Es cierto que la corrupción en México permeó en todos los ámbitos de la vida pública, desde muy arriba y hasta muy abajo. Cuando creíamos que los excesos de Miguel Alemán, Luis Echeverría y José López Portillo habían ya pasado los límites de lo imaginable, que las historias de multimillonarios enriquecimientos ilícitos a costa del erario no podrían ser más escandalosas, llegaron los gobiernos neoliberales que demostraron que mucho más todavía podía ser posible, en contubernio con la iniciativa privada.
La historia política del régimen posrevolucionario ha sido patrimonialista en diversos sentidos. Para el sociólogo Max Weber, el patrimonialismo era una forma de gobernar en la cual todo poder procedía directamente del líder, funde los intereses públicos y privados, excluye a quienes no forman parte de las estructuras patriarcales y es mucho más cercana a las formas de dominación monárquica y feudal que a la capitalista y democrática.
El régimen priista alimentó su propio patrimonialismo por décadas. Hasta nombre le pusieron. Le llamaban “la familia revolucionaria”. El jerarca, el presidente en turno, se identifica con el patrimonialismo como lo describen Nathan Quimpo y Richard Pipes, una suerte de fusión entre los derechos y la propiedad, llegando a un punto en que soberanía y propiedad dejan de ser distinguibles y el patriarca, el gobernante, usa los recursos públicos enteramente a su modo, de manera personalísima.

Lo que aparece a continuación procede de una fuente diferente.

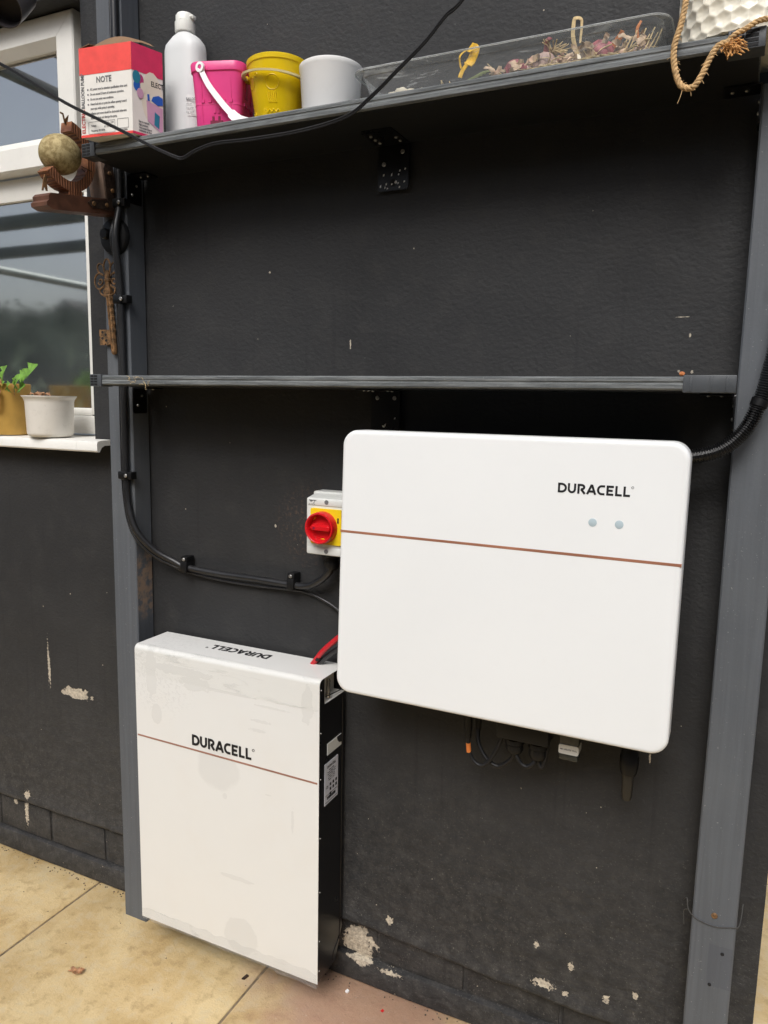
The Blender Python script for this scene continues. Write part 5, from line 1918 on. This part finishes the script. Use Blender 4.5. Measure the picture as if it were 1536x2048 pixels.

No hay otro destino al que lleve el patrimonialismo, sino a la corrupción. La principal bandera del patriarca de la cuarta transformación, Andrés Manuel López Obrador, es precisamente la lucha contra la corrupción. Recordemos que, en su campaña electoral, a todas o casi todas las preguntas sobre cómo resolvería tal o cual problema, respondía que acabando con la corrupción. Claro que la inmensa mayoría estaremos de acuerdo en que se luche contra la corrupción, que se acabe y se castigue a los corruptos. No cabe duda de que eso lo apoya el pueblo de México.
El problema estriba en que lejos de combatir al patrimonialismo lo está fortaleciendo. Y voy a poner algunos ejemplos: Acabó con buena parte de los fideicomisos y ahora el uso de esos recursos los decide él directamente. El problema era la corrupción y los corruptos, no los fideicomisos como instrumentos. Va contra los organismos autónomos. Y si lo consigue también él decidirá qué sucede o no en las materias de las que se encargan, y claro, el presupuesto que usan. Va contra los científicos y las universidades públicas. Por supuesto que la corrupción que haya debe ser perseguida y castigada, pero eso no significa que la mera presunción sea suficiente para investigar a todo mundo, como estúpidamente lo solicitó el senador morenista Armando Guadiana. Imagine usted que pronto vivamos en un régimen en el que, por el señalamiento de cualquier idiota, como ese senador, se ponga la fiscalía a investigarnos.
Si López Obrador quiere combatir la corrupción va en sentido contrario, pues en lugar de combatir al patrimonialismo, lo está fortaleciendo.
Y para iniciados
La misma insistencia del fiscal, Gertz Manero, para meter a la cárcel a los científicos, a quienes acusa de delincuencia organizada, en forma totalmente desmedida, debería poner al investigar si hubo actos de corrupción en los casos de los hermanos de López Obrador, su prima hermana, las empresas del hijo de Bartlett, por mencionar sólo algunos, y en los casos del verdadero crimen organizado, como los cárteles a los que no ha tocado ni un pelo. ¿O será que a pesar de la autonomía legal sigue necesitando de las instrucciones del patriarca, al que sí hace caso de inmediato cuando le pide algo en la mañanera?
¡Que tenga un excelente fin de semana!